_EXERCISE GOAL_. Go through the listing and write out all of it exactly.

_PROVIDED MATERIAL_.

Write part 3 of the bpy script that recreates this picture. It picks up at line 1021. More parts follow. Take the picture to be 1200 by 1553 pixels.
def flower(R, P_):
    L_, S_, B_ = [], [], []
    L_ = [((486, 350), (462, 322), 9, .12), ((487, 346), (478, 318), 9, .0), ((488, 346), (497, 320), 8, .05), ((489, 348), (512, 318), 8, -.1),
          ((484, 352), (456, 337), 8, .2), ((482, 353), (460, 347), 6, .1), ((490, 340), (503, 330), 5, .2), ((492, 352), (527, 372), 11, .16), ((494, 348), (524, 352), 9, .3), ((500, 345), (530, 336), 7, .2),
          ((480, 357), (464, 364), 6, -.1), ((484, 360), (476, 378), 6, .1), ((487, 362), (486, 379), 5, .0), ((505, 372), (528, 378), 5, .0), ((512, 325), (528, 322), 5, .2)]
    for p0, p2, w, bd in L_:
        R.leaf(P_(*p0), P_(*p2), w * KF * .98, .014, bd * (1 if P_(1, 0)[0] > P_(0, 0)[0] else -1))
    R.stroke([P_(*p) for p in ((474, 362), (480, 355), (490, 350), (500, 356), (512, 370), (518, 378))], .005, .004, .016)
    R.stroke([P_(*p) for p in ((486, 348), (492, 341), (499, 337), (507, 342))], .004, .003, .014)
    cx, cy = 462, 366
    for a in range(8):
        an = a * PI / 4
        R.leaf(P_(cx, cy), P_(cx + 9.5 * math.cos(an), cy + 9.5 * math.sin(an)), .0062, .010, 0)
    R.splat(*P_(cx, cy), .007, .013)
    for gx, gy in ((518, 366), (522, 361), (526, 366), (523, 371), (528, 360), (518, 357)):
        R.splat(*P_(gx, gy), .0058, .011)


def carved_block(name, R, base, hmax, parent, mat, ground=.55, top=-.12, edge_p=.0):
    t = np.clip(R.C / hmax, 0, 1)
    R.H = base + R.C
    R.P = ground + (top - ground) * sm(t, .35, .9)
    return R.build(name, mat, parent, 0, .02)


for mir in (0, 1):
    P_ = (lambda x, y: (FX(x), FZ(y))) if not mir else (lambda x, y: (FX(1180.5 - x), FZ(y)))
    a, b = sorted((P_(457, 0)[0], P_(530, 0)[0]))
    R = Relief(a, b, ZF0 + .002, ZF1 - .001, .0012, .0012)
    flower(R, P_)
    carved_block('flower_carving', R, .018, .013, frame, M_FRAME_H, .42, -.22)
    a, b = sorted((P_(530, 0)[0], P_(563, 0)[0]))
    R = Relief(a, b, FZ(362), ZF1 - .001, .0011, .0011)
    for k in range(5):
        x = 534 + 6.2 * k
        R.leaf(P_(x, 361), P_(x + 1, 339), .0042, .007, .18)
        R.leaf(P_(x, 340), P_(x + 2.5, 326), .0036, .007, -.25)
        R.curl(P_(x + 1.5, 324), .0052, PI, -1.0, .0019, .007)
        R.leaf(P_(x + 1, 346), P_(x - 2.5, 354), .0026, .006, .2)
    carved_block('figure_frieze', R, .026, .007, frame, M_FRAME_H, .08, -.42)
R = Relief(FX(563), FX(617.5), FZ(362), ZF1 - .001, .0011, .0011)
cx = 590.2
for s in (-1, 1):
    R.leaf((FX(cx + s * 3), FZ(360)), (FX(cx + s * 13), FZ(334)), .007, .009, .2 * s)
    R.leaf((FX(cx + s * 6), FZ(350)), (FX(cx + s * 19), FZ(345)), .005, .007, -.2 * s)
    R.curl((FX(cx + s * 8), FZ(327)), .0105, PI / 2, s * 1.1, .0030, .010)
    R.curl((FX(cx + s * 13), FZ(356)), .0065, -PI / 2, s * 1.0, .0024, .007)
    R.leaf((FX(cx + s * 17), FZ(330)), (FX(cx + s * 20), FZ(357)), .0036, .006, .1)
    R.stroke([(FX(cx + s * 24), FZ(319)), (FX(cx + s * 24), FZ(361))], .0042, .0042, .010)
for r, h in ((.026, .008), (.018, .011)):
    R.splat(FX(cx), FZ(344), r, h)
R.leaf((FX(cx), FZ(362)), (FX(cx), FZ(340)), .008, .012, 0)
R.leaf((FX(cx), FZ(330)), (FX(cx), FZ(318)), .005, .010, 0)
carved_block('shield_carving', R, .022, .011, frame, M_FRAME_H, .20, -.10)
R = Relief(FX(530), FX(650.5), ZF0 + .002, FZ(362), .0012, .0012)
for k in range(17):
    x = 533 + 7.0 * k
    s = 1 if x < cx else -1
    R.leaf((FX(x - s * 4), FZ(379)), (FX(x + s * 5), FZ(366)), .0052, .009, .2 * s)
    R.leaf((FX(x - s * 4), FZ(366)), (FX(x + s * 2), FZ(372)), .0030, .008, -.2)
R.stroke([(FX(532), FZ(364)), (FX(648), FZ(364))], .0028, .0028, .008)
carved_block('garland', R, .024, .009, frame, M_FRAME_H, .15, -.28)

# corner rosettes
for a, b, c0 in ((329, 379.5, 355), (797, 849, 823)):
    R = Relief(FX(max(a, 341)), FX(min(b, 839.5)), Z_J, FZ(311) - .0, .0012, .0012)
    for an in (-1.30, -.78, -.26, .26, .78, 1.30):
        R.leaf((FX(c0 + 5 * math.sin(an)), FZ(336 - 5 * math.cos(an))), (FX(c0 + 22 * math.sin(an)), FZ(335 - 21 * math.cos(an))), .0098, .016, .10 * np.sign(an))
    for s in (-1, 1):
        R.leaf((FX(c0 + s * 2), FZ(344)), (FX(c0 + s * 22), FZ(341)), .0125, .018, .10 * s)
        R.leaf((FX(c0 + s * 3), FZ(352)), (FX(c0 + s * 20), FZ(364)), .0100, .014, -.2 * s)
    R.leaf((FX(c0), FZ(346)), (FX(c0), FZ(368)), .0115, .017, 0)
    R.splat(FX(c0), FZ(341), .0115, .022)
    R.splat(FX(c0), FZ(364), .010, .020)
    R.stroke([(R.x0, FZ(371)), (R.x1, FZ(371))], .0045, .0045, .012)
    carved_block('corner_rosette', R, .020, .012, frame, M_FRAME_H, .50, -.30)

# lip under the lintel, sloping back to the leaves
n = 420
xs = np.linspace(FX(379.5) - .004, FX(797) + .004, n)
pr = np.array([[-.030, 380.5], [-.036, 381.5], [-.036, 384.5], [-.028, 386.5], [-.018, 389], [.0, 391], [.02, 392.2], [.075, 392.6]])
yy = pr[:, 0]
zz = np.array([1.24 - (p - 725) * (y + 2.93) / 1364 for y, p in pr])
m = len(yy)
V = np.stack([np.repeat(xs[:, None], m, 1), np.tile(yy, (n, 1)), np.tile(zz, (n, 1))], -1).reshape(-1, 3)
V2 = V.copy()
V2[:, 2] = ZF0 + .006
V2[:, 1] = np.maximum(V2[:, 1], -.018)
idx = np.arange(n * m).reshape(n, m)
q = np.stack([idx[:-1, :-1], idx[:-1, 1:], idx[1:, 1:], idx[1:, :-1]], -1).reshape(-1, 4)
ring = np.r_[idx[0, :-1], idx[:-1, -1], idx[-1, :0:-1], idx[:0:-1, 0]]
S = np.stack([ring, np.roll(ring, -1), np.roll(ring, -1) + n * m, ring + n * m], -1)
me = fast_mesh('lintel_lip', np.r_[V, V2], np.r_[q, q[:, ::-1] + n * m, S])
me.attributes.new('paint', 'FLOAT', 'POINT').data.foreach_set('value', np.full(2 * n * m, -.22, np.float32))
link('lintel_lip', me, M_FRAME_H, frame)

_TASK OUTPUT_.
Write part 3 of the bpy script that recreates this picture. It picks up at line 1021. More parts follow. Take the picture to be 1200 by 1553 pixels.
def flower(R, P_):
    L_, S_, B_ = [], [], []
    L_ = [((486, 350), (462, 322), 9, .12), ((487, 346), (478, 318), 9, .0), ((488, 346), (497, 320), 8, .05), ((489, 348), (512, 318), 8, -.1),
          ((484, 352), (456, 337), 8, .2), ((482, 353), (460, 347), 6, .1), ((490, 340), (503, 330), 5, .2), ((492, 352), (527, 372), 11, .16), ((494, 348), (524, 352), 9, .3), ((500, 345), (530, 336), 7, .2),
          ((480, 357), (464, 364), 6, -.1), ((484, 360), (476, 378), 6, .1), ((487, 362), (486, 379), 5, .0), ((505, 372), (528, 378), 5, .0), ((512, 325), (528, 322), 5, .2)]
    for p0, p2, w, bd in L_:
        R.leaf(P_(*p0), P_(*p2), w * KF * .98, .014, bd * (1 if P_(1, 0)[0] > P_(0, 0)[0] else -1))
    R.stroke([P_(*p) for p in ((474, 362), (480, 355), (490, 350), (500, 356), (512, 370), (518, 378))], .005, .004, .016)
    R.stroke([P_(*p) for p in ((486, 348), (492, 341), (499, 337), (507, 342))], .004, .003, .014)
    cx, cy = 462, 366
    for a in range(8):
        an = a * PI / 4
        R.leaf(P_(cx, cy), P_(cx + 9.5 * math.cos(an), cy + 9.5 * math.sin(an)), .0062, .010, 0)
    R.splat(*P_(cx, cy), .007, .013)
    for gx, gy in ((518, 366), (522, 361), (526, 366), (523, 371), (528, 360), (518, 357)):
        R.splat(*P_(gx, gy), .0058, .011)


def carved_block(name, R, base, hmax, parent, mat, ground=.55, top=-.12, edge_p=.0):
    t = np.clip(R.C / hmax, 0, 1)
    R.H = base + R.C
    R.P = ground + (top - ground) * sm(t, .35, .9)
    return R.build(name, mat, parent, 0, .02)


for mir in (0, 1):
    P_ = (lambda x, y: (FX(x), FZ(y))) if not mir else (lambda x, y: (FX(1180.5 - x), FZ(y)))
    a, b = sorted((P_(457, 0)[0], P_(530, 0)[0]))
    R = Relief(a, b, ZF0 + .002, ZF1 - .001, .0012, .0012)
    flower(R, P_)
    carved_block('flower_carving', R, .018, .013, frame, M_FRAME_H, .42, -.22)
    a, b = sorted((P_(530, 0)[0], P_(563, 0)[0]))
    R = Relief(a, b, FZ(362), ZF1 - .001, .0011, .0011)
    for k in range(5):
        x = 534 + 6.2 * k
        R.leaf(P_(x, 361), P_(x + 1, 339), .0042, .007, .18)
        R.leaf(P_(x, 340), P_(x + 2.5, 326), .0036, .007, -.25)
        R.curl(P_(x + 1.5, 324), .0052, PI, -1.0, .0019, .007)
        R.leaf(P_(x + 1, 346), P_(x - 2.5, 354), .0026, .006, .2)
    carved_block('figure_frieze', R, .026, .007, frame, M_FRAME_H, .08, -.42)
R = Relief(FX(563), FX(617.5), FZ(362), ZF1 - .001, .0011, .0011)
cx = 590.2
for s in (-1, 1):
    R.leaf((FX(cx + s * 3), FZ(360)), (FX(cx + s * 13), FZ(334)), .007, .009, .2 * s)
    R.leaf((FX(cx + s * 6), FZ(350)), (FX(cx + s * 19), FZ(345)), .005, .007, -.2 * s)
    R.curl((FX(cx + s * 8), FZ(327)), .0105, PI / 2, s * 1.1, .0030, .010)
    R.curl((FX(cx + s * 13), FZ(356)), .0065, -PI / 2, s * 1.0, .0024, .007)
    R.leaf((FX(cx + s * 17), FZ(330)), (FX(cx + s * 20), FZ(357)), .0036, .006, .1)
    R.stroke([(FX(cx + s * 24), FZ(319)), (FX(cx + s * 24), FZ(361))], .0042, .0042, .010)
for r, h in ((.026, .008), (.018, .011)):
    R.splat(FX(cx), FZ(344), r, h)
R.leaf((FX(cx), FZ(362)), (FX(cx), FZ(340)), .008, .012, 0)
R.leaf((FX(cx), FZ(330)), (FX(cx), FZ(318)), .005, .010, 0)
carved_block('shield_carving', R, .022, .011, frame, M_FRAME_H, .20, -.10)
R = Relief(FX(530), FX(650.5), ZF0 + .002, FZ(362), .0012, .0012)
for k in range(17):
    x = 533 + 7.0 * k
    s = 1 if x < cx else -1
    R.leaf((FX(x - s * 4), FZ(379)), (FX(x + s * 5), FZ(366)), .0052, .009, .2 * s)
    R.leaf((FX(x - s * 4), FZ(366)), (FX(x + s * 2), FZ(372)), .0030, .008, -.2)
R.stroke([(FX(532), FZ(364)), (FX(648), FZ(364))], .0028, .0028, .008)
carved_block('garland', R, .024, .009, frame, M_FRAME_H, .15, -.28)

# corner rosettes
for a, b, c0 in ((329, 379.5, 355), (797, 849, 823)):
    R = Relief(FX(max(a, 341)), FX(min(b, 839.5)), Z_J, FZ(311) - .0, .0012, .0012)
    for an in (-1.30, -.78, -.26, .26, .78, 1.30):
        R.leaf((FX(c0 + 5 * math.sin(an)), FZ(336 - 5 * math.cos(an))), (FX(c0 + 22 * math.sin(an)), FZ(335 - 21 * math.cos(an))), .0098, .016, .10 * np.sign(an))
    for s in (-1, 1):
        R.leaf((FX(c0 + s * 2), FZ(344)), (FX(c0 + s * 22), FZ(341)), .0125, .018, .10 * s)
        R.leaf((FX(c0 + s * 3), FZ(352)), (FX(c0 + s * 20), FZ(364)), .0100, .014, -.2 * s)
    R.leaf((FX(c0), FZ(346)), (FX(c0), FZ(368)), .0115, .017, 0)
    R.splat(FX(c0), FZ(341), .0115, .022)
    R.splat(FX(c0), FZ(364), .010, .020)
    R.stroke([(R.x0, FZ(371)), (R.x1, FZ(371))], .0045, .0045, .012)
    carved_block('corner_rosette', R, .020, .012, frame, M_FRAME_H, .50, -.30)

# lip under the lintel, sloping back to the leaves
n = 420
xs = np.linspace(FX(379.5) - .004, FX(797) + .004, n)
pr = np.array([[-.030, 380.5], [-.036, 381.5], [-.036, 384.5], [-.028, 386.5], [-.018, 389], [.0, 391], [.02, 392.2], [.075, 392.6]])
yy = pr[:, 0]
zz = np.array([1.24 - (p - 725) * (y + 2.93) / 1364 for y, p in pr])
m = len(yy)
V = np.stack([np.repeat(xs[:, None], m, 1), np.tile(yy, (n, 1)), np.tile(zz, (n, 1))], -1).reshape(-1, 3)
V2 = V.copy()
V2[:, 2] = ZF0 + .006
V2[:, 1] = np.maximum(V2[:, 1], -.018)
idx = np.arange(n * m).reshape(n, m)
q = np.stack([idx[:-1, :-1], idx[:-1, 1:], idx[1:, 1:], idx[1:, :-1]], -1).reshape(-1, 4)
ring = np.r_[idx[0, :-1], idx[:-1, -1], idx[-1, :0:-1], idx[:0:-1, 0]]
S = np.stack([ring, np.roll(ring, -1), np.roll(ring, -1) + n * m, ring + n * m], -1)
me = fast_mesh('lintel_lip', np.r_[V, V2], np.r_[q, q[:, ::-1] + n * m, S])
me.attributes.new('paint', 'FLOAT', 'POINT').data.foreach_set('value', np.full(2 * n * m, -.22, np.float32))
link('lintel_lip', me, M_FRAME_H, frame)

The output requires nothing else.